Input data start
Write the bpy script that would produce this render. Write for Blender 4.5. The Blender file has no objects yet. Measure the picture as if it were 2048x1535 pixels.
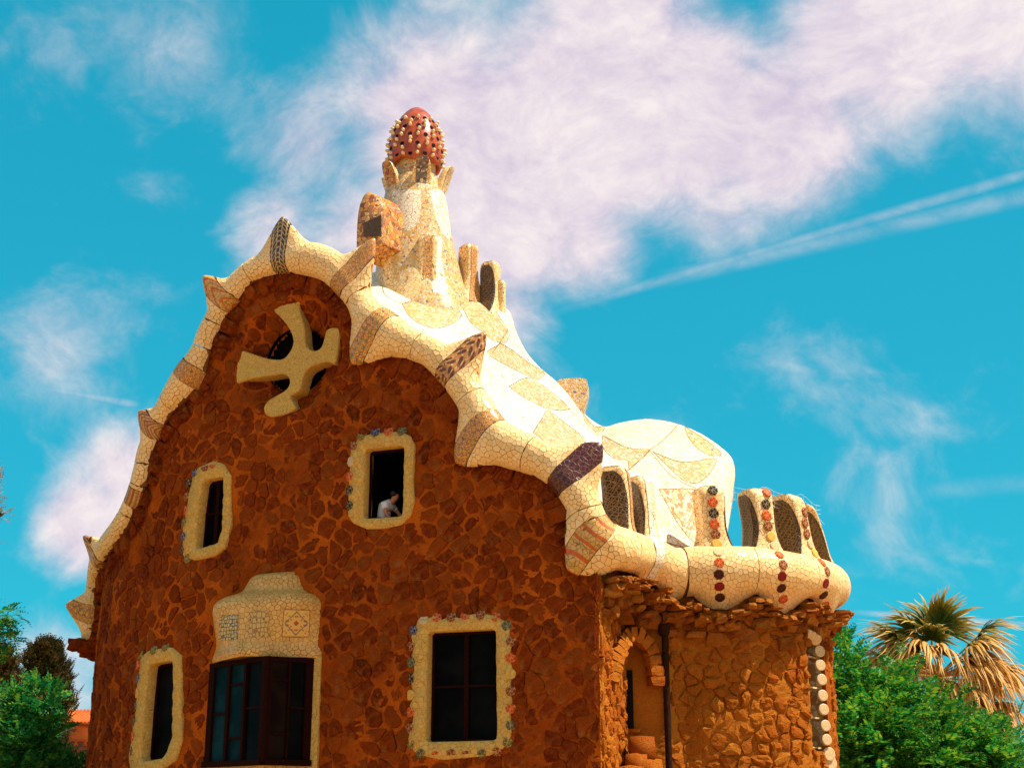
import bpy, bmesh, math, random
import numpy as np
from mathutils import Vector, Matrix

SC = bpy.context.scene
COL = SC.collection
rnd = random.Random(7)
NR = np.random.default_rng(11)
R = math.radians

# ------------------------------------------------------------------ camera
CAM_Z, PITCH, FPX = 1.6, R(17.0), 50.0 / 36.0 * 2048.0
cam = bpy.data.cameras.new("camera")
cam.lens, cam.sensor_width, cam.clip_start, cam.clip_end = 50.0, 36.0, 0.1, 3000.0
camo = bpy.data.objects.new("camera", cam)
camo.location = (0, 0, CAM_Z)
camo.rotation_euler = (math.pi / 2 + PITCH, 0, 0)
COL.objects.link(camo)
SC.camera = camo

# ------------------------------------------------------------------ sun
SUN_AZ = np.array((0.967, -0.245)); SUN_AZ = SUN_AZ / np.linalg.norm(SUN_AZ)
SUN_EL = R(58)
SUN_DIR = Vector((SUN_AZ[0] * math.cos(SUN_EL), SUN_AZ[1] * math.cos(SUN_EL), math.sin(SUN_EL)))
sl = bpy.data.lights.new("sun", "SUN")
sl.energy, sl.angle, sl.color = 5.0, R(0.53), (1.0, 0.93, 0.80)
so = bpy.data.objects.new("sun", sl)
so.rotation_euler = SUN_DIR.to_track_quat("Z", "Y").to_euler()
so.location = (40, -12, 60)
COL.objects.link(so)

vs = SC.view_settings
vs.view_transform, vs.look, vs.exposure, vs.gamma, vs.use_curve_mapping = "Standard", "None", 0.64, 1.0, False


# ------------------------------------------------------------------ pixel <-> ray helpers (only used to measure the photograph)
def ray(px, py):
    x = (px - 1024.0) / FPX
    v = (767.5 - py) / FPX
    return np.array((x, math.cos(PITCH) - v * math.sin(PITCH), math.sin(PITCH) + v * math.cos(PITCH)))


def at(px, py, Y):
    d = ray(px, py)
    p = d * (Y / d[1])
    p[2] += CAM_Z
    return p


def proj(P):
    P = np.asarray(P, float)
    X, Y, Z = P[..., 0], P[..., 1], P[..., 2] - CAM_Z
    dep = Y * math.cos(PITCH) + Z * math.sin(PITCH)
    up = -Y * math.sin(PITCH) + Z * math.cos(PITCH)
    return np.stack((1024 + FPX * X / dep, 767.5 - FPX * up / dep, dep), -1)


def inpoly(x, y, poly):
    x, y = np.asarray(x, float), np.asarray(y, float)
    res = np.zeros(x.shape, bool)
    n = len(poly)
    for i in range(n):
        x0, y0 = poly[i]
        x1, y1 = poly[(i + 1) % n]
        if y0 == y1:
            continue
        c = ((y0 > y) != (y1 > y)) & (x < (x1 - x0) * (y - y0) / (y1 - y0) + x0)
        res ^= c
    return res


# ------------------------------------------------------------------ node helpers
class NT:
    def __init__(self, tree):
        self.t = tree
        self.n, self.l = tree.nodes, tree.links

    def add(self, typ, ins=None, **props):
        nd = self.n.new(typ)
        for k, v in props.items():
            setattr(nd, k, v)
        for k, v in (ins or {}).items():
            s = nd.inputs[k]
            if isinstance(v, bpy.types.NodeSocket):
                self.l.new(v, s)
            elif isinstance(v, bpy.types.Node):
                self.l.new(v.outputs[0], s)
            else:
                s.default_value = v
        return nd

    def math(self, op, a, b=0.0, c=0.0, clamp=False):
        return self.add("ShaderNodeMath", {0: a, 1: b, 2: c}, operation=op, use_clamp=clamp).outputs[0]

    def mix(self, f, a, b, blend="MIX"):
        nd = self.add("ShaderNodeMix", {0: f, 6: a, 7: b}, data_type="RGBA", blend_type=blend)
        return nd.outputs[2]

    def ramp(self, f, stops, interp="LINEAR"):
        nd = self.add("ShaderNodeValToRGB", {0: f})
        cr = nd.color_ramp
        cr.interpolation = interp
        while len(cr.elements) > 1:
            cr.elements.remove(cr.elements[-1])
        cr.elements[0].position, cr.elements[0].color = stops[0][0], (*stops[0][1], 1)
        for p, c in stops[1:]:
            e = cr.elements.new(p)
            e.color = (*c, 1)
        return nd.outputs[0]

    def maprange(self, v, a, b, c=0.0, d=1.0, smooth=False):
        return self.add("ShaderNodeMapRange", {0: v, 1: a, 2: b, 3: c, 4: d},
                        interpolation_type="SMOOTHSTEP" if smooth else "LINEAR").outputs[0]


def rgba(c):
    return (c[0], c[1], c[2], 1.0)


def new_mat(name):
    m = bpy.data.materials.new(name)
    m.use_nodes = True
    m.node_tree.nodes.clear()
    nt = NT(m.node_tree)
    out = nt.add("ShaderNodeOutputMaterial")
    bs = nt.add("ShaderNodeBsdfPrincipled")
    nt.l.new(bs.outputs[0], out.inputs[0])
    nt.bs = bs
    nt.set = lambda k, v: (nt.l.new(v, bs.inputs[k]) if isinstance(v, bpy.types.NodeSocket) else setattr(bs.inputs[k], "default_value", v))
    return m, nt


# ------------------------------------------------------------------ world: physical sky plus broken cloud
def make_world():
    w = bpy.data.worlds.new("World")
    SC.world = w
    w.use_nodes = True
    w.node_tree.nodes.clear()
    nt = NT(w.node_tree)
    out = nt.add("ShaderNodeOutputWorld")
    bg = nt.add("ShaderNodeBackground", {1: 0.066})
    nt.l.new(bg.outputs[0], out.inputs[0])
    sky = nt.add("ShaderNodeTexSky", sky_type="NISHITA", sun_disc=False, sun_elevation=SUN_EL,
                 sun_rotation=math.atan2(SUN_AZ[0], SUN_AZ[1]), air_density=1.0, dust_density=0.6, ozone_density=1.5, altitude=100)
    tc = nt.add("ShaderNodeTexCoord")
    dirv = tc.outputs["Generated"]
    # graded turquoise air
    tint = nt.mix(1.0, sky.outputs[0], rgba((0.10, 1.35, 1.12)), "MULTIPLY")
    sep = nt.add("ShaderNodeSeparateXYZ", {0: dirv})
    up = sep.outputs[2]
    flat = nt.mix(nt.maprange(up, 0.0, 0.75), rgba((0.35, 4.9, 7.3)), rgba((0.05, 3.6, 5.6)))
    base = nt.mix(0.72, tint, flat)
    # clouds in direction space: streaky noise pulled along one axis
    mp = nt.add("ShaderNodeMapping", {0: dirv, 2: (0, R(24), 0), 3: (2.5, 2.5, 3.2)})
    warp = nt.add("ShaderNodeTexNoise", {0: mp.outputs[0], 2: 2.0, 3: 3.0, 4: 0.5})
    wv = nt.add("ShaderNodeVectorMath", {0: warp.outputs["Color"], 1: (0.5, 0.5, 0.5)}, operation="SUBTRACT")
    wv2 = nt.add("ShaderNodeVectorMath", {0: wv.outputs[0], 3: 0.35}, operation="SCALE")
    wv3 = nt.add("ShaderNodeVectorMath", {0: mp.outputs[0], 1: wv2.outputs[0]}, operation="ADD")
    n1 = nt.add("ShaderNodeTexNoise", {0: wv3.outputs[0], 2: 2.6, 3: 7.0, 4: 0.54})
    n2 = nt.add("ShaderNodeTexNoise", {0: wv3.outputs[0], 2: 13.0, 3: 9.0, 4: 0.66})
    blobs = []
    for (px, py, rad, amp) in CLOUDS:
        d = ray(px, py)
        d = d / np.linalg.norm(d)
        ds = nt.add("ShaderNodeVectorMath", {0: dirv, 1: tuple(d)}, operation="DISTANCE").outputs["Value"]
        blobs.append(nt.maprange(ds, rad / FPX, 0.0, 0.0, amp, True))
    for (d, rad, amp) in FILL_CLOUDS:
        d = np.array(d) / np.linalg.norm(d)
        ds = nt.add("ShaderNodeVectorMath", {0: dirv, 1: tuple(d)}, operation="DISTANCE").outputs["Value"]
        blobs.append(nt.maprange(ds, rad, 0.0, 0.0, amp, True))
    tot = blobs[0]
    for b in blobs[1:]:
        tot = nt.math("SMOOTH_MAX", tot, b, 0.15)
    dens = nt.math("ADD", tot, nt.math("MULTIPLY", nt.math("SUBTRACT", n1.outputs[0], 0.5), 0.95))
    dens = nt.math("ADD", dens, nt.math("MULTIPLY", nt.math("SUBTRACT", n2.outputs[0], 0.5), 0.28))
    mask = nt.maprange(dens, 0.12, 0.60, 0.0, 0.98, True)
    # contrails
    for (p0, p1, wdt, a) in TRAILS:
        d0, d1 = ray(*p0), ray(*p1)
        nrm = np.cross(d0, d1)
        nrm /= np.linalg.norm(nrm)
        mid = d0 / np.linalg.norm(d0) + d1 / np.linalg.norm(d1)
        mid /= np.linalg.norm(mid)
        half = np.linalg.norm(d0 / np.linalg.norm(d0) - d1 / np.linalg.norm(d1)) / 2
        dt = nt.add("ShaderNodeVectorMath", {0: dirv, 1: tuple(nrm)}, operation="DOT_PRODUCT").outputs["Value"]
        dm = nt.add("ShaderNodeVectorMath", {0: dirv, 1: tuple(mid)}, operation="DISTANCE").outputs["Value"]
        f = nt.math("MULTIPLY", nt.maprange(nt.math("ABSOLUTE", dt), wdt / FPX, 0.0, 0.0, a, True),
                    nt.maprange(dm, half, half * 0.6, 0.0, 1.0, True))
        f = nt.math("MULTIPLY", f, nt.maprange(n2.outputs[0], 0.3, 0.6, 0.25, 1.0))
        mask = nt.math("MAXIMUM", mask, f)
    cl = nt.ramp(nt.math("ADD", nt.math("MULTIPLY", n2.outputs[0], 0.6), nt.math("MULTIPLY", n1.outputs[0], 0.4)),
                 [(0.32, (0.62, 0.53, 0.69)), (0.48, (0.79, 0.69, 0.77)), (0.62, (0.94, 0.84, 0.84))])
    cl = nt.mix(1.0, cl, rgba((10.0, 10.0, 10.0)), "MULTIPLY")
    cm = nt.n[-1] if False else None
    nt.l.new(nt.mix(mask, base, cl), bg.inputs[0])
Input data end
Input data start
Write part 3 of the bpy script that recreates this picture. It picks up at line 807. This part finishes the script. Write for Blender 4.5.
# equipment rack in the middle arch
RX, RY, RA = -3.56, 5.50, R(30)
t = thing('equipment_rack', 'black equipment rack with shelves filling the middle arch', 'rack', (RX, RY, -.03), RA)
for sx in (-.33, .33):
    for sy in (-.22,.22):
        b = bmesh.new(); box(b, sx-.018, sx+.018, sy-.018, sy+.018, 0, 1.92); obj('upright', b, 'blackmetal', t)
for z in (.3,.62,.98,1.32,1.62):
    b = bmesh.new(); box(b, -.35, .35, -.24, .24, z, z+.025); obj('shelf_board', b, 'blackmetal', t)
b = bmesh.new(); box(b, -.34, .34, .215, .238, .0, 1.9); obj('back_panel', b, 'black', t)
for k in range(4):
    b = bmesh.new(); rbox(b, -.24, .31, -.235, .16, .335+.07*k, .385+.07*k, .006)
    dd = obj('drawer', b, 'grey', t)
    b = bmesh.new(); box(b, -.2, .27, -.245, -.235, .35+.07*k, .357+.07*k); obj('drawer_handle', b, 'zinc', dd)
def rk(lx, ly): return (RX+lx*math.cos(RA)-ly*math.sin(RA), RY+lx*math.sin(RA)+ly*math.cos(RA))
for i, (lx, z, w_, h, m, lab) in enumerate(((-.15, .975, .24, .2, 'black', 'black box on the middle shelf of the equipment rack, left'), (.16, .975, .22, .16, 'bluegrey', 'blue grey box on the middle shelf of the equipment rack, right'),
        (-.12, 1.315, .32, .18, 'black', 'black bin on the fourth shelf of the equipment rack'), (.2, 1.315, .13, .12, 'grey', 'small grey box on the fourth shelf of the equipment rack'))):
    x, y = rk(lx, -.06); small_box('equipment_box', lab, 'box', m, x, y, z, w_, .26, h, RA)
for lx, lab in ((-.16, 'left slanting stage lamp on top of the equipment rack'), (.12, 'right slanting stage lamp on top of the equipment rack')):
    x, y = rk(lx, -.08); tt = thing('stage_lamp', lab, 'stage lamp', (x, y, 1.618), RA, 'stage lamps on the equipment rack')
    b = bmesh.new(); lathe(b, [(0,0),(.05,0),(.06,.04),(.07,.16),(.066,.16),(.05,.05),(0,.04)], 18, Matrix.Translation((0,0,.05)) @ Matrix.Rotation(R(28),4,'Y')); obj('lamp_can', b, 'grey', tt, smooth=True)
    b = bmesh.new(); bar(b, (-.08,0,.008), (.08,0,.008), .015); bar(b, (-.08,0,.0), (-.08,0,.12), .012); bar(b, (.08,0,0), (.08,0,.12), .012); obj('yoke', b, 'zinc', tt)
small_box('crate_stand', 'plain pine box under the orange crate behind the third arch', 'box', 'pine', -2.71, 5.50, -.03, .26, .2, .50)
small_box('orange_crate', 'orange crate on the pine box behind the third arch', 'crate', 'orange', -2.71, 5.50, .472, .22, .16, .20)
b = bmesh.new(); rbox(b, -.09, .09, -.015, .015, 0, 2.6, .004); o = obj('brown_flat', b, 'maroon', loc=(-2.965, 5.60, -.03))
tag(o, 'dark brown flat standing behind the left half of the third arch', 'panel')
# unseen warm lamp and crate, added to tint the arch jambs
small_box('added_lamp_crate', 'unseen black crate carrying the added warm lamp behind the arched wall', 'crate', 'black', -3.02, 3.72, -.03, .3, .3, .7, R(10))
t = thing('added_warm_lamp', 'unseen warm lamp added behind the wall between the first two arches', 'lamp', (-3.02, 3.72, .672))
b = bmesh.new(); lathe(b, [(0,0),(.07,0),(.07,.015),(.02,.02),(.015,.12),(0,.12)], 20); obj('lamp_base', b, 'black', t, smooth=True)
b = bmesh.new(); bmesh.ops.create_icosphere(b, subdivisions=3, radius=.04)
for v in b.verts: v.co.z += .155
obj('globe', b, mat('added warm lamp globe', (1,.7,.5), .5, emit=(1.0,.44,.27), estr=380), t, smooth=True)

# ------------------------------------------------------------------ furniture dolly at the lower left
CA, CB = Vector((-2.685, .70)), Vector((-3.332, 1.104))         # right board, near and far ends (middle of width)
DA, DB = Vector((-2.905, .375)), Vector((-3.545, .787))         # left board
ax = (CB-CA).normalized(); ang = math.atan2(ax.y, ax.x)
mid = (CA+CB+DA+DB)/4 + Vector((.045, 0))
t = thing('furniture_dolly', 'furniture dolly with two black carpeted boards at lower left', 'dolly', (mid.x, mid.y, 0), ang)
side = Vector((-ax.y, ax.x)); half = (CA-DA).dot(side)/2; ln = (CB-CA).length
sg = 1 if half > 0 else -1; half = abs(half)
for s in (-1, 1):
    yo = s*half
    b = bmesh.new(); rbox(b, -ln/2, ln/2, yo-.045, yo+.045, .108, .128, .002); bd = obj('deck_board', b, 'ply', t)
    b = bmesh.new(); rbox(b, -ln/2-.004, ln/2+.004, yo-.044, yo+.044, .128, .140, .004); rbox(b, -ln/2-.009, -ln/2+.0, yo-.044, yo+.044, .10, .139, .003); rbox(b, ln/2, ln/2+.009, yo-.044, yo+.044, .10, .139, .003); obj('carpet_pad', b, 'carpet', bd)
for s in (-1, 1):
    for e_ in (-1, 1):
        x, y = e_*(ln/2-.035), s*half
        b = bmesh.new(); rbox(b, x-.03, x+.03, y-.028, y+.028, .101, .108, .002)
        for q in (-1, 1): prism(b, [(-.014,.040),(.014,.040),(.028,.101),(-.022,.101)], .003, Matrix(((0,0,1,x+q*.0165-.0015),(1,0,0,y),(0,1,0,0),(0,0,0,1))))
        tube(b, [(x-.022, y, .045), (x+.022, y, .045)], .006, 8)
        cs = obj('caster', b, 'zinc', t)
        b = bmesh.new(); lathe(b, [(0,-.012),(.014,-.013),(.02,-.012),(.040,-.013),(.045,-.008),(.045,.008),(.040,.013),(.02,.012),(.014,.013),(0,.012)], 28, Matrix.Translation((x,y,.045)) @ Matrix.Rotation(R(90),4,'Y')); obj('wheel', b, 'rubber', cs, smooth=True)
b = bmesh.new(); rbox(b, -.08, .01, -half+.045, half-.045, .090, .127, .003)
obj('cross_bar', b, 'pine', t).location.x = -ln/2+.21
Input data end
Input data start
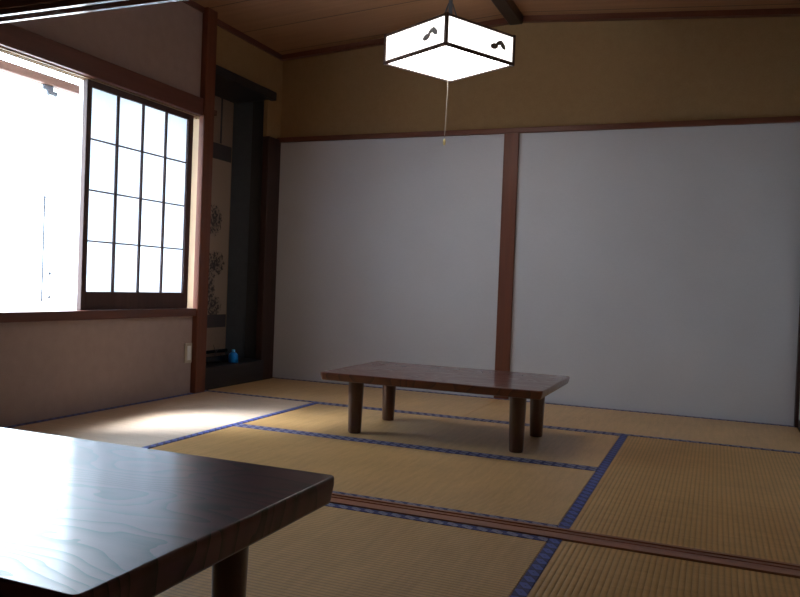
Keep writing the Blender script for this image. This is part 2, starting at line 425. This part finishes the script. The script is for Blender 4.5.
Input data end
**Goal of the exercise**: Leaving out the pictures, extract the stretch from the line holding "Write the bpy" through the line holding "R = math.radians", word for word.

**Task output**:
Write the bpy script that would produce this render. Write for Blender 4.5. The Blender file has no objects yet. Measure the picture as if it were 2048x1535 pixels.
import bpy, bmesh, math, random
import numpy as np
from mathutils import Vector, Matrix

SC = bpy.context.scene
COL = SC.collection
rnd = random.Random(7)
NR = np.random.default_rng(11)
R = math.radians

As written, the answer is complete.